*Problem description:* Using the data below, determine the number of lines that include the string "pixels". Write only that number.

*Provided data:*
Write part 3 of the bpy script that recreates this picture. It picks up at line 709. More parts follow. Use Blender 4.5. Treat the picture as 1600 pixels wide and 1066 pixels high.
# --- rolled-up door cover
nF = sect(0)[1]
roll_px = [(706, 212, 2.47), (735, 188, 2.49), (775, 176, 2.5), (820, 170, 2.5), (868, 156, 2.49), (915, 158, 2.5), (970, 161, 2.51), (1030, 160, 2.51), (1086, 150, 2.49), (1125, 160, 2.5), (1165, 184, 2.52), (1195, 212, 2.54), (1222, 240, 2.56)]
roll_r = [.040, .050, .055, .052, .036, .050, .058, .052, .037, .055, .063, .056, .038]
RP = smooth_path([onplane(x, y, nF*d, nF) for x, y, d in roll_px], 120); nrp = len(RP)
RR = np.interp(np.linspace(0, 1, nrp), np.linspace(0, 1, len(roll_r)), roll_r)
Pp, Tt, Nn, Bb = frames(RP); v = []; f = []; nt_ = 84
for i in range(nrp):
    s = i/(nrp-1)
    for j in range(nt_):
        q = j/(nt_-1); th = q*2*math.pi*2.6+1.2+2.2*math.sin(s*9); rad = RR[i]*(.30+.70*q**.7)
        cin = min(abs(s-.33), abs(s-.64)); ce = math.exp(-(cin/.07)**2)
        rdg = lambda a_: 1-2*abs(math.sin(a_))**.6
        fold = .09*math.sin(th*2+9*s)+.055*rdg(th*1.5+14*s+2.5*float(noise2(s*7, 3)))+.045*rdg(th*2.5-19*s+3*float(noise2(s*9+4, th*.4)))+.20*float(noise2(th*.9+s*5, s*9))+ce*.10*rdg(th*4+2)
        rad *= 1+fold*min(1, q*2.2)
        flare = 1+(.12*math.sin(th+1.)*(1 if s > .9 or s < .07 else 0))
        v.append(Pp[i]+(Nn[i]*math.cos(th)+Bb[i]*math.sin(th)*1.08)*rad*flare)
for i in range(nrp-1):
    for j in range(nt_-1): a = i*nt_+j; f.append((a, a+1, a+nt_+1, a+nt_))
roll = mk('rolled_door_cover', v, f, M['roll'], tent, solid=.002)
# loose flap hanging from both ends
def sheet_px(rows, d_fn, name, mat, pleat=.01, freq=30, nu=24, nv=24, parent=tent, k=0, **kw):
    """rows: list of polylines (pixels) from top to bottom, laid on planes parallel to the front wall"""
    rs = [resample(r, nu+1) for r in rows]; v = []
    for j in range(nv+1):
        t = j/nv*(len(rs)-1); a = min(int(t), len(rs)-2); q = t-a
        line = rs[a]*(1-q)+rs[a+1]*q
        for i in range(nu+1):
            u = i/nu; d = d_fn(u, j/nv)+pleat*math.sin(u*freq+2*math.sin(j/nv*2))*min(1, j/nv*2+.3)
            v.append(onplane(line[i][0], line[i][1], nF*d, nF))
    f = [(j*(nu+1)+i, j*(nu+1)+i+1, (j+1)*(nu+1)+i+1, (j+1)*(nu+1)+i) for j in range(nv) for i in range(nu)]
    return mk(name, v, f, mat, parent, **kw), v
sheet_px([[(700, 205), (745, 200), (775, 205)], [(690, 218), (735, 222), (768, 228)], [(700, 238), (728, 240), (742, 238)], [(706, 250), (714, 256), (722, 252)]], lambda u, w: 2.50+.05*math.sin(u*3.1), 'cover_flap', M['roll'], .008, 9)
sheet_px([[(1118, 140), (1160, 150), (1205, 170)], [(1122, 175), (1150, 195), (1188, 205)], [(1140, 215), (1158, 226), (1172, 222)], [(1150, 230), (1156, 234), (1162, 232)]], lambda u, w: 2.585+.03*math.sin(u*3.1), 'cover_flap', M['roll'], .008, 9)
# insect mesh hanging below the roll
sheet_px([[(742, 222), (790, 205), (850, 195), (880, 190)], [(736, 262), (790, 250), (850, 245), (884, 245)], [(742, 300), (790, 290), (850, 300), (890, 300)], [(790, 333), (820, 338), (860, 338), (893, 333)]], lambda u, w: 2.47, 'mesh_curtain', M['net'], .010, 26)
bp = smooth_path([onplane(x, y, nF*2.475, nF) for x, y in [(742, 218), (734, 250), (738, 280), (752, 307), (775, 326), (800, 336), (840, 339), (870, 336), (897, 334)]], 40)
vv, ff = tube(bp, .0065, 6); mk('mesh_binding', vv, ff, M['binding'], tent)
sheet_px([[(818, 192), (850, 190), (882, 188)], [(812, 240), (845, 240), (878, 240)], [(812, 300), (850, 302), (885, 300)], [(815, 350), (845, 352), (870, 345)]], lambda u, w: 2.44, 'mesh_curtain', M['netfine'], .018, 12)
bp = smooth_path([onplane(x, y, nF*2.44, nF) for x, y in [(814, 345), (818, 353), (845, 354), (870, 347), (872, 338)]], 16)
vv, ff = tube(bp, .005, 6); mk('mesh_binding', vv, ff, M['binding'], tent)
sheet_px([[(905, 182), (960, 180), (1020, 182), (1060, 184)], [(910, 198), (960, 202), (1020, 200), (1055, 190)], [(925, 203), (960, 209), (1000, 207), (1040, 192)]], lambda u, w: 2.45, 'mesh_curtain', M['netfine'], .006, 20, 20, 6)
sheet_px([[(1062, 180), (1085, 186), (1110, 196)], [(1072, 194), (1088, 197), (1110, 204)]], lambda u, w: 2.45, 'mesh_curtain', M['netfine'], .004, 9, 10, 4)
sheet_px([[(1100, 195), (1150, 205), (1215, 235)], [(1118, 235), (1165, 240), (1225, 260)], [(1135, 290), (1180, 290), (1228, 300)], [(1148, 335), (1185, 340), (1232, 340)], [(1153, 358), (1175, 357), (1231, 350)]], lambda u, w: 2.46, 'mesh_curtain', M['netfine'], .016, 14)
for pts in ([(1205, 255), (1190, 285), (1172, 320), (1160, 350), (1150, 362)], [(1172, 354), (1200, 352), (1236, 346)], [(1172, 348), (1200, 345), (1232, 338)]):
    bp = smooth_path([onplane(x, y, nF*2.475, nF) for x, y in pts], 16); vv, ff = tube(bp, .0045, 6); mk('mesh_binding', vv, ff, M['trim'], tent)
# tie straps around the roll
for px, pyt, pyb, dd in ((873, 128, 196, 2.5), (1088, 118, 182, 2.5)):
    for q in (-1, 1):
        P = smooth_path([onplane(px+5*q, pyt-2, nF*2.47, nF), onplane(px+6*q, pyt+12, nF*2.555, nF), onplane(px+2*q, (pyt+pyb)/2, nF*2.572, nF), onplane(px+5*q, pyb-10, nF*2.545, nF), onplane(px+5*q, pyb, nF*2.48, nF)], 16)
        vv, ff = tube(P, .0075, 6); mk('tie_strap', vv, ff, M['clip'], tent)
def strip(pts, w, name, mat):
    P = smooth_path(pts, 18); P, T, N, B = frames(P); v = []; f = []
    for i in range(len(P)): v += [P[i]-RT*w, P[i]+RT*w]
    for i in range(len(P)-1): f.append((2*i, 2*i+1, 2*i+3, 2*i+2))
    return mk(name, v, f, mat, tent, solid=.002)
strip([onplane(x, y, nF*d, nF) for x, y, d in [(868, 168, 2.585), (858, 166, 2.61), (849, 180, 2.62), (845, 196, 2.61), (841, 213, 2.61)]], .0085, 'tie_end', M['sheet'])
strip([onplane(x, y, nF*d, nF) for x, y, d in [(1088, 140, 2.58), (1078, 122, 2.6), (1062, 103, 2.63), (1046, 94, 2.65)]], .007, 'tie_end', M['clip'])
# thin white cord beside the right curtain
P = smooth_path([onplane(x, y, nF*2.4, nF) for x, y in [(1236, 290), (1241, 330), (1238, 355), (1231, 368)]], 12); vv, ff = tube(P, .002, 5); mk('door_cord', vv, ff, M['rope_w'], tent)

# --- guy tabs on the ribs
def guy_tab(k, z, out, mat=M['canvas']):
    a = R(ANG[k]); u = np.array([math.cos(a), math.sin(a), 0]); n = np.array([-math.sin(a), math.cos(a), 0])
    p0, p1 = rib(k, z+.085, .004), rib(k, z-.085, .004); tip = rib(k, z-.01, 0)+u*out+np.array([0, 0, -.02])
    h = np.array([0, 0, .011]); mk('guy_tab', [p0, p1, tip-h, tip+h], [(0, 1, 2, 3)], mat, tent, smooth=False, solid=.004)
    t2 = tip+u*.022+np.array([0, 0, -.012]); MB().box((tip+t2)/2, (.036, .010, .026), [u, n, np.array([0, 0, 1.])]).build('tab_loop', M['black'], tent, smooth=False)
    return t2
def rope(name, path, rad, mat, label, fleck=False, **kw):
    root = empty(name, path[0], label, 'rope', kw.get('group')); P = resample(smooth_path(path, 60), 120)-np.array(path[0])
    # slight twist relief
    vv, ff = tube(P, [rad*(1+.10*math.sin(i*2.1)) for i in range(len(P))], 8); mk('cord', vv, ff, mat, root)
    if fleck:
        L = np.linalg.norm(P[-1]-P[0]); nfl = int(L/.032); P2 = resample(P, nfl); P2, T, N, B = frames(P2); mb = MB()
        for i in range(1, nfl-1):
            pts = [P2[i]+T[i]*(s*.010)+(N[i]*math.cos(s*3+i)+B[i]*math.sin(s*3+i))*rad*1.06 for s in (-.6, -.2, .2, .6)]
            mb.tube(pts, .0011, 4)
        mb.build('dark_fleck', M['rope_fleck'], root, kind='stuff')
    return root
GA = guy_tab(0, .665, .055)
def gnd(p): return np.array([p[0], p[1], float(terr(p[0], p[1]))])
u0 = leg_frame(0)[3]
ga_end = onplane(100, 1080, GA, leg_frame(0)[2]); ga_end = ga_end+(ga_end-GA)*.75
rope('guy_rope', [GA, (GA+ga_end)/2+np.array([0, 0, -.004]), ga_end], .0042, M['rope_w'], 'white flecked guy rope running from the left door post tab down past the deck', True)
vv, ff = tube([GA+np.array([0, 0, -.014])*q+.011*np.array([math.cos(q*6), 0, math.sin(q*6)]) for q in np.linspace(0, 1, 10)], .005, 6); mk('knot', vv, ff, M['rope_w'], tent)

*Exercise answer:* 2